L’UE dévoile un projet de label «vert» pour le gaz et le nucléaire

Il vise à faciliter le financement d’installations contribuant à lutter contre le changement climatique. La France et des pays d’Europe centrale réclament ce texte.

La Commission européenne a dévoilé, dans la nuit de vendredi à samedi, un projet de labellisation verte pour les centrales nucléaires et à gaz, qui vise à faciliter le financement d’installations contribuant à lutter contre le changement climatique. La proposition de texte, débattue depuis des mois et encore provisoire, a été envoyée aux États membres le 31 décembre, peu avant minuit, d’après plusieurs sources contactées par l’AFP.

Elle fixe les critères permettant de classer comme «durables» les investissements dans les centrales nucléaires ou à gaz pour la production d’électricité, avec pour objectif d’orienter la «finance verte» vers les activités contribuant à la réduction des gaz à effet de serre.

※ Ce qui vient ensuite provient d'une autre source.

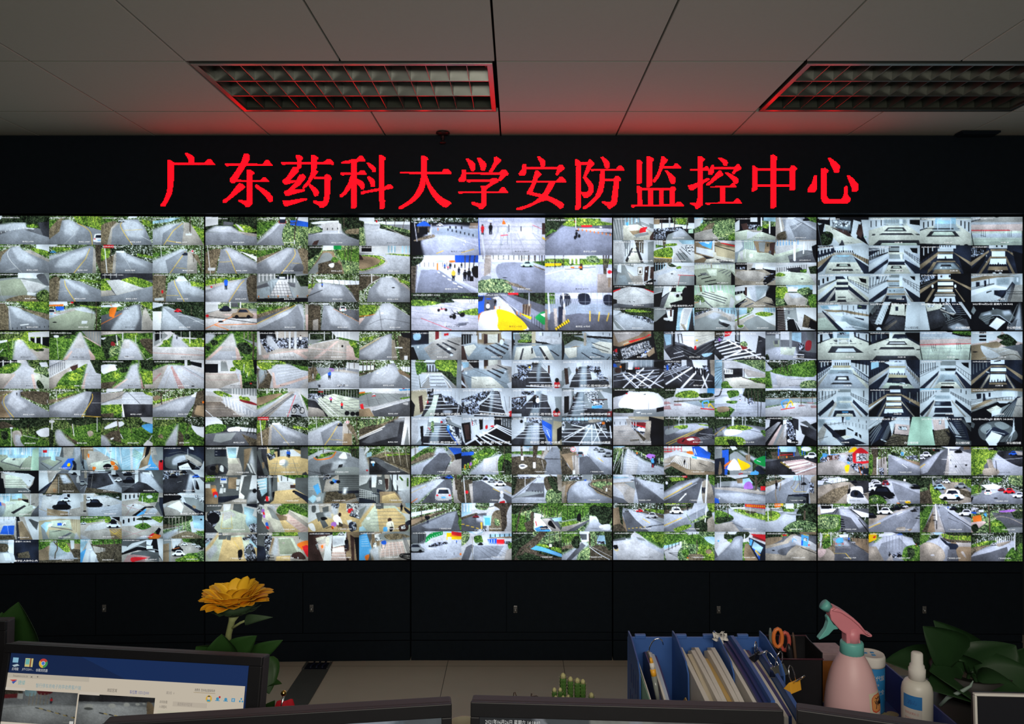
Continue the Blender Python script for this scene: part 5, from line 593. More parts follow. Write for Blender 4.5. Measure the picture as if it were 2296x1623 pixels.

La France, qui veut relancer sa filière nucléaire – source d’électricité stable et décarbonée – et des pays d’Europe centrale, comme la Pologne ou la République tchèque, qui doivent remplacer leurs centrales à charbon très polluantes, réclamaient un tel texte. Faire partie de cette classification permet une réduction des coûts de financement, cruciale pour les projets concernés et les États voulant les soutenir.

Divergences

Des écologistes s’opposent à la reconnaissance des centrales à gaz (qui émettent du CO2) et du nucléaire, en raison de la production de déchets radioactifs. Et un petit groupe de pays dont l’Autriche et le Luxembourg, menés par l’Allemagne, a bataillé pour exclure l’atome. Le projet de la Commission d’inclure le gaz et le nucléaire dans la taxonomie est «une erreur», a réagi la ministre allemande de l’Environnement, Steffi Lemke, auprès du groupe de médias Funke.

La technologie nucléaire «qui peut entraîner des catastrophes environnementales dévastatrices – en cas d’accidents graves – et (…) laisse derrière elle de grandes quantités de déchets hautement radioactifs et dangereux, ne peut pas être durable», a-t-elle déclaré. La ministre autrichienne de l’Environnement, Leonore Gewessler, a également critiqué le projet, dénonçant le nucléaire comme «une énergie du passé», «trop onéreuse et trop lente» pour lutter contre le changement climatique, dans une déclaration.

Mais tant les pro-gaz que les pro-nucléaire s’entendent pour faire valoir que les énergies renouvelables (éolien, solaire…), déjà labellisées par la Commission, souffrent de production intermittente et ne permettront pas dans les prochaines années de fournir une électricité à bas prix et dont on peut maîtriser la production.

La proposition de Bruxelles fixe des conditions à l’inclusion du nucléaire et du gaz, notamment une limitation dans le temps. Pour la construction de nouvelles centrales atomiques, les projets devront avoir obtenu un permis de construire avant 2045. Concernant les travaux permettant de prolonger la durée de vie des centrales existantes, ils devront avoir été autorisés avant 2040. Des garanties en matière de traitement des déchets et de démantèlement des installations nucléaires en fin de vie sont également exigées.

Concernant le gaz, qualifiée de «source d’énergie de transition», les investissements seront reconnus «durables» pour des centrales émettant peu de CO2. La Commission a fixé des seuils drastiques : moins de 100 g de CO2 par kWh, un seuil inatteignable avec les technologies actuelles selon des experts.

Cependant, une période de transition est prévue : les centrales obtenant leur permis de construire avant le 31 décembre 2030, verront ce seuil relevé à 270 g de CO2 par kWh à condition de remplacer des infrastructures existantes beaucoup plus polluantes et de répondre à une série de critères.

Les États membres et des experts consultés par la Commission ont désormais environ deux semaines pour réclamer des modifications à ce document. La publication du texte final est attendue à la mi-janvier. Ensuite, durant une période de quatre mois, le Parlement européen aura la possibilité de le rejeter par un vote à la majorité simple. Le Conseil européen pourrait théoriquement aussi s’y opposer, mais il lui faudrait pour cela réunir 20 États membres, ce qui paraît hors de portée.